Jornalista Andrade Junior

sexta-feira, 2 de agosto de 2013

O experimento de Filadélfia

O experimento de Filadélfia - GLÁUCIO SOARES

CORREIO BRAZILIENSE -

Filadélfia é uma cidade americana com tradição, que teve a pretensão de concorrer com Nova York nos dias áureos desta cidade. Hoje, Filadélfia volta a figurar no noticiário internacional por um conjunto de boas razões. Os homicídios caíram 30% em um ano. Houve várias outras baixas em indicadores de crimes, como furto de carros, agressão física, assaltos a residências e negócios. A polícia acompanha estatisticamente 14 tipos de crimes relevantes. Nove deles atingiram o nível mais baixo em cinco anos.

O que houve? Todos temos interesse em saber como eles conseguiram esses resultados, talvez pensando em reproduzir as medidas e obter benefícios de diferentes tipos e tamanhos. Há mudanças que dificultam o crime e outras que o facilitam. Entre as que dificultam está a redução de uma faixa da população que contribui muito para o crime, tanto como vítimas quanto como autores. E houve, em Filadélfia, redução na faixa de pessoas entre 18 e 29 anos. É uma faixa que pesa muito no crime, sobretudo na cara masculina.

Mas não foram só as mudanças sociais e demográficas que contribuíram para a baixa do crime: houve políticas públicas inteligentes. Como as autoridades de Filadélfia definem políticas públicas inteligentes? Primeiro, e mais importante, baseadas em dados e pesquisas, não em chutes e achismos; segundo, mais proativa do que repressiva - a ênfase é impedir que o crime aconteça e não punir depois que o crime aconteceu; finalmente, ela se baseia na comunidade, que participa ativamente da segurança cidadã.

A inteligência usa análises georreferenciadas. Não distribui aleatoriamente os recursos preventivos e repressivos. Concentra-os onde há mais crimes, particularmente nas áreas quentes, com índices muito altos de criminalidade. Há análise dos crimes e suas tendências. Hoje a polícia trabalha mais com computadores do que com armas.

Algumas práticas tinham sido abandonadas, mas foram recuperadas em novos moldes. Uma delas é a patrulha a pé. Já foi a base da prevenção e foi sendo progressivamente abandonada. Voltou, experimentalmente, de roupa nova, com policiais treinados na interação com a comunidade. Foi um programa, com direito a nome e tudo: o Foot Patrol Experiment. Foi posto em ação no verão de 2009 e o resultado foi uma queda nos crimes violentos, que não foi pequena: 23%.
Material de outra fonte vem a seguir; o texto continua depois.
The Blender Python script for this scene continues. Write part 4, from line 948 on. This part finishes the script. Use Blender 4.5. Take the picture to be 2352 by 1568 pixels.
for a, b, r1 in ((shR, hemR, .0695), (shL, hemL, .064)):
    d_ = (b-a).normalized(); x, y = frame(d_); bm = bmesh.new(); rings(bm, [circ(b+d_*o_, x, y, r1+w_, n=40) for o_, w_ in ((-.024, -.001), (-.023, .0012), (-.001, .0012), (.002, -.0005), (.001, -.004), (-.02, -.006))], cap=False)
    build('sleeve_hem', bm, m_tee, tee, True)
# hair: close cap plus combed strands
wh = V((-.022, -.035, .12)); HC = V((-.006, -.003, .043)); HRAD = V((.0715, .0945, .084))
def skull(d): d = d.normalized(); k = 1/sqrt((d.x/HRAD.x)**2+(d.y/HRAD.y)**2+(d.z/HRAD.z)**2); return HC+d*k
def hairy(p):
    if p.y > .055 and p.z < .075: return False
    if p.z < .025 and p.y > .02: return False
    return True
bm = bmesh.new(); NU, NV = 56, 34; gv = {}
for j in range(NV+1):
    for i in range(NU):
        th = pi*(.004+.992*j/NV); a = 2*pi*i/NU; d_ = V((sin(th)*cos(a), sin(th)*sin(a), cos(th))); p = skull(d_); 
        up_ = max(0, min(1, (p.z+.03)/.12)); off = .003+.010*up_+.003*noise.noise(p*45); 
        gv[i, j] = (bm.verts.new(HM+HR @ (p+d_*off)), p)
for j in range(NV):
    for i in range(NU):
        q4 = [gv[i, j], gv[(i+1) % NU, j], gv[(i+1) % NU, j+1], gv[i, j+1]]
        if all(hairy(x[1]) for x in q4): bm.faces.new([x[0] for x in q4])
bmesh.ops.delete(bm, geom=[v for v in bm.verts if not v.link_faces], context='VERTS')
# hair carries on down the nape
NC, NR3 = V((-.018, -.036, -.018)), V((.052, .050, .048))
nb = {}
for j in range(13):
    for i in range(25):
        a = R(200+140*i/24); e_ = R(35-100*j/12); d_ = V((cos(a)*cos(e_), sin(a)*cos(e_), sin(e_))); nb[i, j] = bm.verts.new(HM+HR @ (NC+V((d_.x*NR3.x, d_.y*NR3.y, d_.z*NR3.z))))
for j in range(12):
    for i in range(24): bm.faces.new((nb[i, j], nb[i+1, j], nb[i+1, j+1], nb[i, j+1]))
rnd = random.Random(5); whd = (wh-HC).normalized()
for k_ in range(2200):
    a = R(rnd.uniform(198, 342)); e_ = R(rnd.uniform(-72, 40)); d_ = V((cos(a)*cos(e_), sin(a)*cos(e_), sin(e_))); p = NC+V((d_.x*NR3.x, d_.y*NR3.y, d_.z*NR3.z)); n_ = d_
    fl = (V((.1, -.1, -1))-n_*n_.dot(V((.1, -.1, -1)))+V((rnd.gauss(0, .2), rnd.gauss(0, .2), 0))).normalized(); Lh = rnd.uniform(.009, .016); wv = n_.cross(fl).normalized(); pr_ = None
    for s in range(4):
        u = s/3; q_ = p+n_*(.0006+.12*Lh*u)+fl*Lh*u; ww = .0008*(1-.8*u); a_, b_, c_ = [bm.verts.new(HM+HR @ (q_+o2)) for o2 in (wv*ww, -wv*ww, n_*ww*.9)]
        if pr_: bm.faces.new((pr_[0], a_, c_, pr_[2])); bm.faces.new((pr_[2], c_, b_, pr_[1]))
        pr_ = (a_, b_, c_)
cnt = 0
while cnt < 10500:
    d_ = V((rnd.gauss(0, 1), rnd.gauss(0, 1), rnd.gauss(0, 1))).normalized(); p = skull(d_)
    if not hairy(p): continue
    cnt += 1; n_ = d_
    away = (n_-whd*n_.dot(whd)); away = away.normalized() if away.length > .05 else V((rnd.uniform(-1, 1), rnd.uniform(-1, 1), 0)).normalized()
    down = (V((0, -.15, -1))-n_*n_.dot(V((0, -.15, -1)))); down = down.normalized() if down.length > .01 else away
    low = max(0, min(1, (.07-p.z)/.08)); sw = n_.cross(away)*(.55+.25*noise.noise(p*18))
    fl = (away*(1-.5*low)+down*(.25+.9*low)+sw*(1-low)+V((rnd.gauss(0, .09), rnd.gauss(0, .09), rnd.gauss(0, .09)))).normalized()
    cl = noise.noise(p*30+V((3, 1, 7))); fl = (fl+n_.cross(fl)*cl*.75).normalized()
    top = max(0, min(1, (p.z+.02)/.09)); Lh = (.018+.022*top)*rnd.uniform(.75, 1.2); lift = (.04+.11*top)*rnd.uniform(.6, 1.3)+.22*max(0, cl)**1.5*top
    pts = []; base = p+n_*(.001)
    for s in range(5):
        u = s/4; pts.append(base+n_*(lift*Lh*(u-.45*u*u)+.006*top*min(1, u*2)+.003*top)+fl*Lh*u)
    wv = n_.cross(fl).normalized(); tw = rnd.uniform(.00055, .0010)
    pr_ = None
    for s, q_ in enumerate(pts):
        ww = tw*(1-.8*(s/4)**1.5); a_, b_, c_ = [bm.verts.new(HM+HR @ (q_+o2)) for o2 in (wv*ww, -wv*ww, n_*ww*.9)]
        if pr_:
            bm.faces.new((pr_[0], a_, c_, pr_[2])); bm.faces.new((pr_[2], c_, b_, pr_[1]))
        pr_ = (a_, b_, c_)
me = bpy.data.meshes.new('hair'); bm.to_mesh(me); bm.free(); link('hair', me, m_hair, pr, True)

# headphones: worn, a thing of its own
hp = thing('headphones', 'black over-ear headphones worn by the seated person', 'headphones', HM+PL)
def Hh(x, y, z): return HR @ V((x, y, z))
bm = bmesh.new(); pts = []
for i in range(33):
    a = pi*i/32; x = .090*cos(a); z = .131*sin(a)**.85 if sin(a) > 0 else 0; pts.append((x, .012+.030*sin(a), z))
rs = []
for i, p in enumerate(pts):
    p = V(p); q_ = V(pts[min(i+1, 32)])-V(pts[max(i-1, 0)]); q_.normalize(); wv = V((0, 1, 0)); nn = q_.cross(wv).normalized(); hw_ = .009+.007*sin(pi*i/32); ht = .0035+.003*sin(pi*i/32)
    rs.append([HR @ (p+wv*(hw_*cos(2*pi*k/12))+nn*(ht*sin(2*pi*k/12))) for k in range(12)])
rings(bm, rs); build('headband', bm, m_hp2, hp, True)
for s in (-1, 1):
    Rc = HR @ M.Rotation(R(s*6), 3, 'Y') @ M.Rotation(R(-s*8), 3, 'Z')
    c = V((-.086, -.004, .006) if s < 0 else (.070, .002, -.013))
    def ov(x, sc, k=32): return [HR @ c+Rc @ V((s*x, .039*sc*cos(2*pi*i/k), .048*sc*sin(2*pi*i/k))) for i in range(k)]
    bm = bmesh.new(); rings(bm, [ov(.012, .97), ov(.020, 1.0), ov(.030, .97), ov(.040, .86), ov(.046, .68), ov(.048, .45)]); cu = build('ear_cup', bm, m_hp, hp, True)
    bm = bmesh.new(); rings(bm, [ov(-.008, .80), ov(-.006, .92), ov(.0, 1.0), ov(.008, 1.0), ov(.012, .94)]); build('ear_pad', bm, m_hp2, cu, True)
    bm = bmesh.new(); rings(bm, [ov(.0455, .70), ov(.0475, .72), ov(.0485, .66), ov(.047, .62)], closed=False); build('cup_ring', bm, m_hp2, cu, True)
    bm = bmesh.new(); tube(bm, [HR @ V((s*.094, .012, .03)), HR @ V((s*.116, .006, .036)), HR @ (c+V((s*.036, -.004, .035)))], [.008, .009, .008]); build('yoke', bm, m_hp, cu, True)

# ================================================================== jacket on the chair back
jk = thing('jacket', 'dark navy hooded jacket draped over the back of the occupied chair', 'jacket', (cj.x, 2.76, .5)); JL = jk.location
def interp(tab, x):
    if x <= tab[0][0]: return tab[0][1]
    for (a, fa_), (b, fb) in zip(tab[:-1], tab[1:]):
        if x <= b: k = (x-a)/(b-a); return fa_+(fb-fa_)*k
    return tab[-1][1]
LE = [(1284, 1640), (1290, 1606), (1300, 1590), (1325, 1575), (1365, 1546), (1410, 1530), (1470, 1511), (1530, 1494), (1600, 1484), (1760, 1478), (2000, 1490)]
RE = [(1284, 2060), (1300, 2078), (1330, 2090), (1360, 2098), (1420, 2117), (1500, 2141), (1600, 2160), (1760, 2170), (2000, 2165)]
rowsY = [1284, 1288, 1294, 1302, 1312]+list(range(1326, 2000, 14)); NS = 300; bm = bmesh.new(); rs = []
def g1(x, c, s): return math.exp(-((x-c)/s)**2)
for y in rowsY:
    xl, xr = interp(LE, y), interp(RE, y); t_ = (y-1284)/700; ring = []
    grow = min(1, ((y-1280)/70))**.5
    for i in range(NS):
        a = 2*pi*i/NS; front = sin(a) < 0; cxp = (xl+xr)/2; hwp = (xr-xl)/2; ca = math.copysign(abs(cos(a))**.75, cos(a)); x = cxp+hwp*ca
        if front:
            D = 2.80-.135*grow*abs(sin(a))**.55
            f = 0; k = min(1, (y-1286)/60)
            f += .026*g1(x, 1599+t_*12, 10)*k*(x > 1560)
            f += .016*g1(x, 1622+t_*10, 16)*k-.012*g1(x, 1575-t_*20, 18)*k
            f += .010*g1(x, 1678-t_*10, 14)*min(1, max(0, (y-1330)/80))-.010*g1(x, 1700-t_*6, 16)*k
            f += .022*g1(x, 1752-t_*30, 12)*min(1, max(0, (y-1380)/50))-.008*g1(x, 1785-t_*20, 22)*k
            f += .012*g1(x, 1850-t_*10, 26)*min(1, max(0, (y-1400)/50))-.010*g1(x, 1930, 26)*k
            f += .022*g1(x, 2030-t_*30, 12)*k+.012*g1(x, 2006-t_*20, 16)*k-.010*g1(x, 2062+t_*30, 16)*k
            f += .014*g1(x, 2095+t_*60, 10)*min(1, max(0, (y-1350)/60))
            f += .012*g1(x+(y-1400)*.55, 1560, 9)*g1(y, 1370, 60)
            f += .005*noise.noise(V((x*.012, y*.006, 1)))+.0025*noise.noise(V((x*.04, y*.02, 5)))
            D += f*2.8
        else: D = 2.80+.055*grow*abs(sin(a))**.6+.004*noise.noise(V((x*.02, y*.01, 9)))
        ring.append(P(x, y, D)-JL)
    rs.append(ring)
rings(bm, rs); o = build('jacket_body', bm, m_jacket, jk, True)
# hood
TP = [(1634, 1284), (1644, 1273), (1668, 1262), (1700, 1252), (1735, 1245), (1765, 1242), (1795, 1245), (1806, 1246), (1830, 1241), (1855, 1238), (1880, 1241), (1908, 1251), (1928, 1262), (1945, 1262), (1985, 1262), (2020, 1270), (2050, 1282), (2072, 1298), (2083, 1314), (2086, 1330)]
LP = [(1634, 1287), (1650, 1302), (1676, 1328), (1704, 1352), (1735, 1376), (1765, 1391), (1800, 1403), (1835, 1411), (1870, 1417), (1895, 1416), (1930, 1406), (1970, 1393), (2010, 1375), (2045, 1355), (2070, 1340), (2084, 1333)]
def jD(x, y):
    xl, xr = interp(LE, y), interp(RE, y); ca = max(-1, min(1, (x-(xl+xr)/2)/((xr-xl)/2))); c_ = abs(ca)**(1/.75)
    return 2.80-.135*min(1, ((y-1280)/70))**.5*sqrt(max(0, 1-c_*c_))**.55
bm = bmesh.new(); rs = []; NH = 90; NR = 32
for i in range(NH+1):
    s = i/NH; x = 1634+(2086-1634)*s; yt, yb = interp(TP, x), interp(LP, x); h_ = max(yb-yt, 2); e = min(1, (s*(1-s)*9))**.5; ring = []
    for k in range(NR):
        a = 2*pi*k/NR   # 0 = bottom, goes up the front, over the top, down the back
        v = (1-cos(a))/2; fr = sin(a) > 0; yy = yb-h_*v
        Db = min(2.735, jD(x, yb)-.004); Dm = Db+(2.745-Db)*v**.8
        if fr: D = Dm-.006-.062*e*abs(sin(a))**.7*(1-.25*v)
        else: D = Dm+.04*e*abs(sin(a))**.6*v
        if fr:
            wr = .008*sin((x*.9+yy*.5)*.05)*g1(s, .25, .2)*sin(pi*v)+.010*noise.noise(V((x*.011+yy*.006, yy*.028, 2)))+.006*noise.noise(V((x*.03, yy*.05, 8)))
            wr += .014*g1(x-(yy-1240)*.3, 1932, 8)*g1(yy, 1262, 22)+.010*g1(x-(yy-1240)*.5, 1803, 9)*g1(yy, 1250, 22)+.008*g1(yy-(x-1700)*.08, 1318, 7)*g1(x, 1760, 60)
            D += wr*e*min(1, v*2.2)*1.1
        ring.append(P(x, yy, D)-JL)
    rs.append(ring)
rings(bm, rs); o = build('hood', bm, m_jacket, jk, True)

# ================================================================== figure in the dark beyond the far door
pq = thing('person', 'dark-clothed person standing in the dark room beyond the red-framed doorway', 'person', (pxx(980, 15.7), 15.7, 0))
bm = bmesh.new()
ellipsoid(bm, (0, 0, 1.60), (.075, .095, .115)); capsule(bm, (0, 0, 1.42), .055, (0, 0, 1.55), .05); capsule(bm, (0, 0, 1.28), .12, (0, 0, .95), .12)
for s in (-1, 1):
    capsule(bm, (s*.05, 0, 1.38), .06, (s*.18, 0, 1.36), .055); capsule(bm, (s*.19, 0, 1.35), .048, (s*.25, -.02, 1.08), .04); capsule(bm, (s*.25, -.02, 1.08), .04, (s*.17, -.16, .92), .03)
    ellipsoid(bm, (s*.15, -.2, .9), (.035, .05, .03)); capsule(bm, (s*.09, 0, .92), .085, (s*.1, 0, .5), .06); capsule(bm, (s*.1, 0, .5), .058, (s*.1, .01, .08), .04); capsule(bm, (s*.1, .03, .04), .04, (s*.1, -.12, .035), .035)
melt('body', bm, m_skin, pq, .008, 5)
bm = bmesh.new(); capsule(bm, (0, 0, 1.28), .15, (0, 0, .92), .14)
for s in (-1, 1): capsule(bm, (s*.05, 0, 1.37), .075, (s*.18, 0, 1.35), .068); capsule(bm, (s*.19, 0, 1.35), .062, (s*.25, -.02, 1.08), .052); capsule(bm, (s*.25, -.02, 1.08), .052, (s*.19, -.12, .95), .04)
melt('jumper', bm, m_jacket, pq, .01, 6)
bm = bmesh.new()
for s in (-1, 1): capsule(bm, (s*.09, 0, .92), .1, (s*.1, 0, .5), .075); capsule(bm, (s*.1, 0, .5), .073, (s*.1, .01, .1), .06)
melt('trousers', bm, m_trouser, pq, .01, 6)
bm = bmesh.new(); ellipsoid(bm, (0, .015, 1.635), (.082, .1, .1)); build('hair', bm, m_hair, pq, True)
Ou seja, as políticas públicas inteligentes testaram e adotaram o que funcionava, abandonando o que não funcionava. Foram ancoradas em experimentos e dados, não em chutes, impressões e achismos. Ficaram de fora muitas medidas que, por serem recentes, deslumbraram alguns e, voltaram outras que, por serem mais antigas, tinham sido abandonadas. Ficou e entrou o que foi demonstrado empiricamente que funcionava.

Os policiais não inventaram conhecimento: havia importante centro de pesquisas sobre crimes e segurança pública na Universidade de Temple, chamado Center for Security and Crime Science, dirigido por um inglês que foi policial e decidiu estudar o crime seriamente. Estudou tudo o que podia e foi para uma instituição acadêmica. Seus antecedentes policiais ajudaram muito a estabelecer a ponte entre a polícia e o mundo acadêmico.

Há muito nas práticas policiais adotadas que recebeu publicidade em Nova York a partir do governo municipal de Giuliani e a postura chamada tolerância zero. Filadélfia segue a mesma teoria, que ainda provoca muitas reações negativas, que considera que os pequenos crimes e delitos não são divorciados dos grandes e mais violentos: de acordo com várias teorias, seriam muito diferentes, com autores, vítimas e locais diferentes.

Porém, de acordo com uma versão "evolutiva" da teoria das janelas quebradas, os autores de pequenos crimes e delitos, se não forem pegos e punidos, tendem a "evoluir" para crimes mais sérios. Outra versão sugere que pequenos crimes e delitos, assim como vários aspectos do abandono político e social (lixo nas ruas, sujeira, prédios semidestruídos e outros) criariam uma cultura que estimularia crimes mais sérios ao acenar com, entre outros fatores, a inoperância política e social e a impunidade.

Não obstante, para o observador externo, os fatores visíveis que diferenciam o antes do depois são mais simples e sábios: ancorar políticas de segurança em conhecimento empírico e cientifico, não em chutes e achismos, por um lado, e colocá-las numa moldura comunitária, não seguindo a tradição de políticas públicas isoladas da comunidade, pelo outro. Deram certo.